You know, I don’t know what
happened 2,000 ago in Jerusalem. I do understand what Jesus’ disciples must
have felt when he died. I have known defeat. I have experienced failure and am
acquainted with grief. I have felt deep despair. This is not unusual. Each of
us has walked our own versions of these rocky roads.
That’s why I love the original ending
of Mark’s gospel. The women “went out and fled from the tomb, for terror and
amazement had seized them; and they said nothing to anyone, for they were
afraid.” This is the word of the Lord.
That simple end of the oldest
gospel seems the most human to me – too human, I think, for the surviving
community that became the church so they added some post-resurrection
appearance narratives to Mark to make it seem, well, less human and more divine.
Nobody knows what really
happened, but one thing is pretty clear. In the midst of their fear and their
anguish the early church, well before the redactors got their hands on Mark’s
gospel, did something profoundly foolish: in the face of their own fear they
told their story; they proclaimed a love beyond any understanding and more
powerful than death; they became known, in fact, for how they loved one
another. We know this. We know that they told their story because we have heard
it.
How remarkably foolish: to
believe that love can conquer fear; to believe that hope can triumph over
despair; to believe that life can rise up in the midst of death.

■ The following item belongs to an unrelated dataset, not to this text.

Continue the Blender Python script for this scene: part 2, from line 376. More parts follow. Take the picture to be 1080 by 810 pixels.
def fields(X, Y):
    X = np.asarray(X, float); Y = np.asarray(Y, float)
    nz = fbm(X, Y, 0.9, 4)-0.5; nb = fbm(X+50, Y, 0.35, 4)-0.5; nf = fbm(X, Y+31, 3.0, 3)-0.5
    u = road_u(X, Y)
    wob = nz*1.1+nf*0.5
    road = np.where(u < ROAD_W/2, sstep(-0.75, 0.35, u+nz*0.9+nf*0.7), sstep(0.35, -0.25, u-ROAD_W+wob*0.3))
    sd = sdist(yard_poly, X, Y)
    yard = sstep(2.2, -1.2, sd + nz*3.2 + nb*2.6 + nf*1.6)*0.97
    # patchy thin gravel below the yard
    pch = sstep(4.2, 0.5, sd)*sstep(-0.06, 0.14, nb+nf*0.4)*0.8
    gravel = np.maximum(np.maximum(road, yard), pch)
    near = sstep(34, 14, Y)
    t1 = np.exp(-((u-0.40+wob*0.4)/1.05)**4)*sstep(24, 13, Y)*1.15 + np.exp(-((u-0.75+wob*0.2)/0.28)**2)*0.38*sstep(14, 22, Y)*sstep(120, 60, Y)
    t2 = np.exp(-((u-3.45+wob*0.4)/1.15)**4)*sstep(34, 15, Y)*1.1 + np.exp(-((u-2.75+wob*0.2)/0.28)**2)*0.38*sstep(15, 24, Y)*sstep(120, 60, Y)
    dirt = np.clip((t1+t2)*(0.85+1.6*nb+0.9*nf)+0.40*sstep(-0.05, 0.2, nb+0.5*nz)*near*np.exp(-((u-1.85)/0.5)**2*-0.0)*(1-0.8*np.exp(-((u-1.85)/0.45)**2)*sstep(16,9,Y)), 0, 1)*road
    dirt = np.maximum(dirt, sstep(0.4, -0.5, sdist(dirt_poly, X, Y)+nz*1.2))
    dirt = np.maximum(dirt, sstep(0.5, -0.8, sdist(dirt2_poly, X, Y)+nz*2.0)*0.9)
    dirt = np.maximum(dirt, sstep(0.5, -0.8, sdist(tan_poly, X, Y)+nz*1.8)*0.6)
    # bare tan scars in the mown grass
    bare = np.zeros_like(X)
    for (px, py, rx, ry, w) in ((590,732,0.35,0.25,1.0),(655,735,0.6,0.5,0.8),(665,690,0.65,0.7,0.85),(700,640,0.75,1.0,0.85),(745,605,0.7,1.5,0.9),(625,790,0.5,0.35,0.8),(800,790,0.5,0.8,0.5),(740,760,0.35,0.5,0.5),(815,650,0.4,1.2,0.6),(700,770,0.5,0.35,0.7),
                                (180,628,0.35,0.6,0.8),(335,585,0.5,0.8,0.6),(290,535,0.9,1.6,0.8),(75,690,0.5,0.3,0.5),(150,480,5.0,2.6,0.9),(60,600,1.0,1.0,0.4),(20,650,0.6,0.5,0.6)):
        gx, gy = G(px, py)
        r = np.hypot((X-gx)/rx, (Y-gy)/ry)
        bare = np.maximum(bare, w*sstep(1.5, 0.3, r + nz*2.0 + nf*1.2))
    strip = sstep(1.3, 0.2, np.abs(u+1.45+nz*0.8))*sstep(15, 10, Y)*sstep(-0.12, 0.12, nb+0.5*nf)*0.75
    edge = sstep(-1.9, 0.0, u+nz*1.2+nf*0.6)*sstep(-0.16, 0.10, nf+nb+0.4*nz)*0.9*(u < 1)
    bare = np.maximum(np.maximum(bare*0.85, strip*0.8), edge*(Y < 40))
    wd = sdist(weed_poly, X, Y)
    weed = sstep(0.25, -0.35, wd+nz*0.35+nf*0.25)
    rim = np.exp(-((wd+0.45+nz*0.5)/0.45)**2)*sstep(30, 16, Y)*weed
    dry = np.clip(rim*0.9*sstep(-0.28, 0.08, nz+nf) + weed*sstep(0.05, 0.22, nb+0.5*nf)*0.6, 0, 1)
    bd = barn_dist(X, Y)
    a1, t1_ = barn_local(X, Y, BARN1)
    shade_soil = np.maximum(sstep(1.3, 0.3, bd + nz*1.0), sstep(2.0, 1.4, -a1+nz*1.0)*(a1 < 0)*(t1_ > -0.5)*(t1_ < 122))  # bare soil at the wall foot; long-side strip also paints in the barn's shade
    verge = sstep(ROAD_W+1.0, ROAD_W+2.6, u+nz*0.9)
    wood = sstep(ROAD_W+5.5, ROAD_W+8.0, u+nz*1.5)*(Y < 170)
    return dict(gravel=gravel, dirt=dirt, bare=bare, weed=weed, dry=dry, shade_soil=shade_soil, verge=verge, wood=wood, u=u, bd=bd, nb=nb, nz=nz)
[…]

Who could believe such a thing?
What fools … what fools we must be. For we gather here to worship a crucified
God, who invites us to rise again. Rise again to love even when we are afraid.
Rise again to hope even when we despair. Rise again to new life even in the
midst of a culture of death. Rise again from the silence of the tomb, to tell
the world a story of life. Rise up, we fools! Rise up! Amen.